- The Washington Times - Monday, May 18, 2015

The Pentagon acknowledged Monday that the fall of Ramadi to Islamic State terrorists is a setback for residents of the Iraqi city, but it maintained that the terrorist group is on the defense in the broader fight.

Col. Steve Warren, Pentagon spokesman, said the only impact of the fall of the city on the strategy in the fight against the Islamic State is that Iraqi forces backed by coalition air support will need to retake Ramadi.

“We will retake Ramadi,” he said. “What this means is that we now have to, along with our Iraqi partners, retake Ramadi.”

When asked about the effectiveness of the American-trained Iraqi Security Forces, who reportedly fled from the city and abandoned U.S. vehicles and weapons as the terrorists overpowered them, Col. Warren said it’s significant that Iraqi troops were able to hold off the Islamic State for about a year in Ramadi all while they continue to defend other cities across Iraq.

“I think it’s notable that it took ISIL a year to get this far in Ramadi,” he said.

He also said that Iraqi forces are “slowly but surely improving.” U.S. advisers have trained about 7,000 Iraqi Security Forces, with 3,000 to 4,000 currently going through the training pipeline.

SEE ALSO: Islamic State seizes Ramadi, counters U.S. claim terrorist group on defensive

Ramadi was a key victory for Americans in the Iraq War and, as a result, is a symbolic as well as a tactical win for the Islamic State. Analysts warned that because of the symbolic significance of the city, the Islamic State would be especially motivated to retain the ground it won, setting up a long, difficult battle to retake the city.

Col. Warren declined to give a timeline to win back control of the city, saying the the Iraqi government is in charge of setting priorities for the fight.
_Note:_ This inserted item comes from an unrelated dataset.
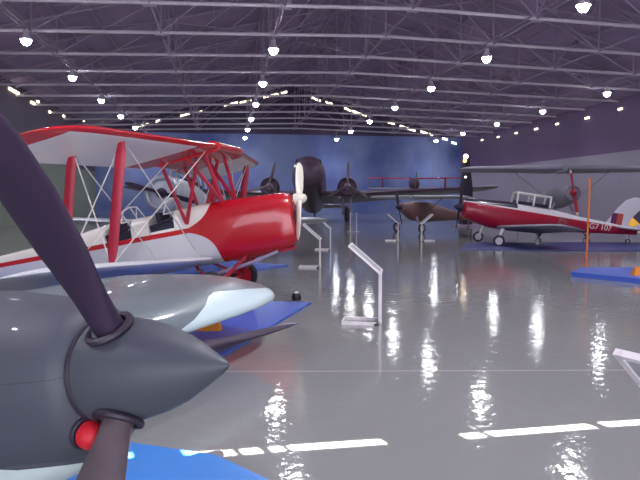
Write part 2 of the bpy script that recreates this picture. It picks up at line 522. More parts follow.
# --- 1. grey fighter in the foreground
PHI = math.radians(28)
hd = HR - PHI
hub = at_depth(114, 369, 2.14)
PIT1 = math.radians(9)
HOFF = Matrix.Rotation(hd, 3, 'Z') @ Matrix.Rotation(-PIT1, 3, 'Y') @ Vector((0, 0, hub.z))
fg = thing('fighter_aircraft', 'grey low-wing propeller aircraft whose pointed spinner fills the lower left', 'aircraft', (hub.x - HOFF.x, hub.y - HOFF.y, hub.z - HOFF.z), (0, -PIT1, hd))
# local frame: origin under the spinner back-plate on the floor, x forward
HZ = hub.z
o1 = (0, 0, HZ)
R = .196
m = M(o1)
prof = [(0, R * .98), (.07, R * .96), (.15, R * .89), (.24, R * .765), (.33, R * .59), (.41, R * .375), (.475, R * .19), (.512, R * .07), (.522, .004)]
m.lathe((0, 0, 0), (1, 0, 0), prof, 40)
sp = m.build('spinner', GREY, fg, 50)
m = M(o1); m.torus((-.012, 0, 0), (1, 0, 0), R - .008, .011, 40, 8); m.build('spinner_gap', DARKRUB, sp)
for al, nm in ((28, 'up'), (147, 'down'), (268, 'away')):
    d = rad_dir(math.radians(al))
    c = (.1, 0, 0)
    tw_ = 1.48
    secs = [(.15, .11, .1, tw_), (.24, .125, .095, tw_), (.34, .18, .07, tw_), (.5, .26, .045, tw_), (.7, .3, .032, tw_), (.88, .27, .022, tw_), (1.0, .18, .014, tw_), (1.05, .08, .01, tw_), (1.06, .012, .006, tw_)]
    bm_ = M(o1); bm_.loft(blade_rings(c, (1, 0, 0), d, secs), mi=lambda k, i: 1 if i == 11 and k > 1 else 0)
    b = bm_.build('propeller_blade', [BLADE if nm != 'down' else BLADEPALE, BLADEEDGE], fg, 60)  # down blade painted paler for the floor light it catches
    b['label'] = {'up': 'black blade pointing up', 'down': 'brown-grey blade pointing down, floor light put into its colour', 'away': 'dark blade pointing right'}[nm]
    m = M(o1)
    cc = Vector(c) + d * (R * .9)
    m.torus(cc + d * .004, d, .075, .014, 28, 8)
    m.build('blade_root_seal', DARKRUB, b)
# cowling / fuselage
m = M(o1)
rings = []
for x, zc_, w, ht, hb, e in ((-.025, 0, .19, .19, .19, 2), (-.045, 0, .215, .215, .235, 2), (-.056, 0, .225, .225, .29, 2.1), (-.075, 0, .235, .237, .31, 2.1), (-.14, 0, .255, .262, .325, 2.1), (-.3, 0, .29, .29, .36, 2.1), (-.6, 0, .33, .335, .43, 2.2), (-1.1, 0, .36, .38, .46, 2.3),
                           (-1.8, 0, .4, .45, .52, 2.3), (-2.6, 0, .42, .46, .53, 2.3), (-3.6, -.02, .36, .4, .45, 2.2), (-5.2, -.03, .22, .28, .3, 2.1), (-6.6, -.02, .06, .16, .14, 2)):
    rings.append(sect(x, zc_, w, ht, hb, 40, e))
CW, q = scheme('cowling_grey', .58, .05)
seam = q.op('MAXIMUM', q.op('LESS_THAN', q.op('ABSOLUTE', q.op('SUBTRACT', q.z, HZ + .02)), .0018),
            q.op('LESS_THAN', q.op('ABSOLUTE', q.op('ADD', q.x, .62)), .0018))
belly = q.mix(q.op('LESS_THAN', q.z, HZ - .315), rgb(70, 72, 84), rgb(196, 208, 208))
q.nt.links.new(q.mix(q.op('MULTIPLY', seam, .6), belly, rgb(40, 35, 44)), q.b.inputs['Base Color'])
m.loft(rings); m.build('fuselage', CW, fg, 50)
# chin intake, pale, with an open mouth
m = M(o1)
rings = [sect(x, z, w, ht, hb, 28, 2.4) for x, z, w, ht, hb in ((-.075, -.25, .07, .06, .06), (-.1, -.255, .1, .08, .08), (-.35, -.3, .19, .12, .13), (-.8, -.37, .22, .15, .14), (-1.4, -.42, .22, .15, .14), (-1.9, -.46, .1, .08, .06))]
m.loft(rings, True); ch = m.build('chin_intake', CW, fg, 50)
bpy.context.view_layer.update()
hit_ = S.ray_cast(bpy.context.evaluated_depsgraph_get(), EYE, (ray(85, 432)).normalized())
MW = Matrix.Translation((hub.x - HOFF.x, hub.y - HOFF.y, hub.z - HOFF.z)) @ Matrix.Rotation(hd, 4, 'Z') @ Matrix.Rotation(-PIT1, 4, 'Y')
ploc, pnor = hit_[1], hit_[2]
pax = (pnor * .75 + (MW.to_3x3() @ Vector((1, 0, 0))) * .65).normalized()
lp_, la_ = MW.inverted() @ ploc, MW.to_3x3().inverted() @ pax
m = M(); m.torus(lp_ + la_ * .004, la_, .052, .009, 28, 8); m.build('intake_lip', DARKRUB, ch)
m = M(); m.lathe((0, 0, 0), (0, 0, 1), [(0, .05), (.02, .05), (.045, .042), (.06, .026), (.066, .004)], 24)
pl = m.build('intake_plug', REDPLUG, None); pl.matrix_world = Matrix.Translation(ploc + pax * .022) @ pax.to_track_quat('Z', 'Y').to_matrix().to_4x4()
tag(pl, 'red plug in the lower intake of the grey foreground aircraft', 'intake cover')
# exhaust stubs and canopy (beyond the picture's left edge)
for sy in (-1, 1):
    m = M(o1)
    for k in range(6): m.tube((-.7 - k * .16, sy * .33, .16), (-.78 - k * .16, sy * .42, .15), .03, n=8)
    m.build('exhaust_stack', DARKRUB, fg)
m = M(o1); m.loft([sect(x, .4, w, h, .02, 16, 2) for x, w, h in ((-2.1, .05, .02), (-2.4, .22, .25), (-2.9, .25, .33), (-3.4, .2, .25), (-3.9, .05, .05))]); m.build('canopy', GLASS, fg)
# wings: pale underside colour wraps up over the leading edge of the outer panel
WINGP, q = scheme('wing_two_tone', .35, .3)
an = q.nt.nodes.new('ShaderNodeAttribute'); an.attribute_name = 'underside'
q.nt.links.new(q.mix(q.op('GREATER_THAN', an.outputs['Fac'], 0), rgb(108, 118, 124), rgb(205, 222, 226)), q.b.inputs['Base Color'])
def fwing(sgn):
    m = M(o1)
    st = [(.25, -1.9, -4.15, .22), (1.2, -1.92, -4.1, .21), (2.1, -1.92, -4.05, .2), (2.7, -1.88, -3.98, .19), (3.25, -1.86, -3.92, .19), (3.75, -1.89, -3.86, .18), (4.15, -2.0, -3.78, .155), (4.4, -2.15, -3.62, .12), (4.57, -2.4, -3.42, .07), (4.65, -2.75, -3.15, .012)]
    fine = []
    for a, b in zip(st, st[1:]):
        for k in range(4):
            t_ = k / 4; fine.append(tuple(a[j] + (b[j] - a[j]) * t_ for j in range(4)))
    fine.append(st[-1])
    rings = []; vals = []
    for lat, le, te, th in fine:
        z = WROOT + (lat / 5) * WTIP
        rings.append(foil((le, sgn * lat, z), le - te, th, math.radians(-14)))
        B = -2.4 if lat < 1.8 else (-2.4 + 5.5 * (lat - 1.8) / 1.4 if lat < 3.2 else 3.1 - 1.6 * (lat - 3.2) / 1.45)
        vals += [B - (i if i <= 7 else i - 15) for i in range(15)]
    m.loft(rings)
    w_ = m.build('wing', WINGP, fg, 60)
    if len(w_.data.vertices) == len(vals):
        at_ = w_.data.attributes.new('underside', 'FLOAT', 'POINT'); at_.data.foreach_set('value', vals)
    f_ = M(o1); z = WROOT + (4.0 / 5) * WTIP + .41
    f_.lathe((-2.9, sgn * 4.0, z), (0, 0, 1), [(0, .06), (.012, .055), (.012, .004)], 16); f_.build('fuel_cap', DARKRUB, w_)
    return w_
WROOT, WTIP = -.33, .17
fwing(1); fwing(-1)
# undercarriage
for sy in (-1, 1):
    a = Vector((-2.1, sy * 1.0, -.5)); zc0 = -HZ + .2 + 2.0 * math.tan(PIT1) * 1.0
    m = M(o1); m.tube(a, (-2.0, sy * 1.0, zc0), .035); lg = m.build('landing_gear_leg', STEELDK, fg)
    wheel('tyre', (-2.0, sy * 1.06, zc0), .2, .1, lg, o1)
m = M(o1); m.tube((-6.2, 0, -.1), (-6.4, 0, -HZ + .12 + 6.4 * math.tan(PIT1)), .03); tl = m.build('tail_wheel_leg', STEELDK, fg)
wheel('tyre', (-6.4, 0, -HZ + .1 + 6.4 * math.tan(PIT1)), .1, .06, tl, o1)
m = M(o1)
m.loft([[Vector((le, y_, z)), Vector(((le + te) / 2, y_ + .04, z)), Vector((te, y_, z)), Vector(((le + te) / 2, y_ - .04, z))] for le, te, z, y_ in ((-5.4, -6.7, .1, 0), (-5.8, -6.75, .7, 0), (-6.2, -6.7, 1.05, 0), (-6.4, -6.6, 1.1, 0))])
m.build('fin', GREY, fg)
for sy in (-1, 1):
    m = M(o1); m.loft([foil((-5.6 - k * .25, sy * (.05 + k * .45), .1), 1.0 - k * .2, .05) for k in range(4)]); m.build('tailplane', GREY, fg)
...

On Friday, just days before the Islamic State gained control of the city, Brig. Gen. Thomas Weidley told reporters that the terrorist group was on the defensive and unable to congregate in large number to act an as offensive force.

The Islamic State, also known as ISIS or ISIL, “does remain on the defensive,” he told reporters at the Pentagon via phone from Southwest Asia. “We will see episodic, temporary successes, but again these typically don’t materialize into long-term gains.”

Col. Warren said Monday it’s clear that assessment is not an accurate picture of Islamic State capabilities in Ramadi.

“ISIL is obviously not on the offensive in Ramadi, that’s fairly clear,” he said. “Overall, across the entire breadth and depth of the battlefield, we believe ISIS is on the defensive.”

Col. Warren said the U.S. is not rethinking its strategy and has no plans to put more U.S. boots on the ground. He said officials always expected there to be ebbs and flows in battle, and the setback in Ramadi does not have broader implications for the fight.

“To read too much into this is a mistake. This is one fight,” he said.

Despite that, he said residents of Ramadi have already been forced to witness “trademark ISIL brutality” with the city under terrorist control, including executions and murder.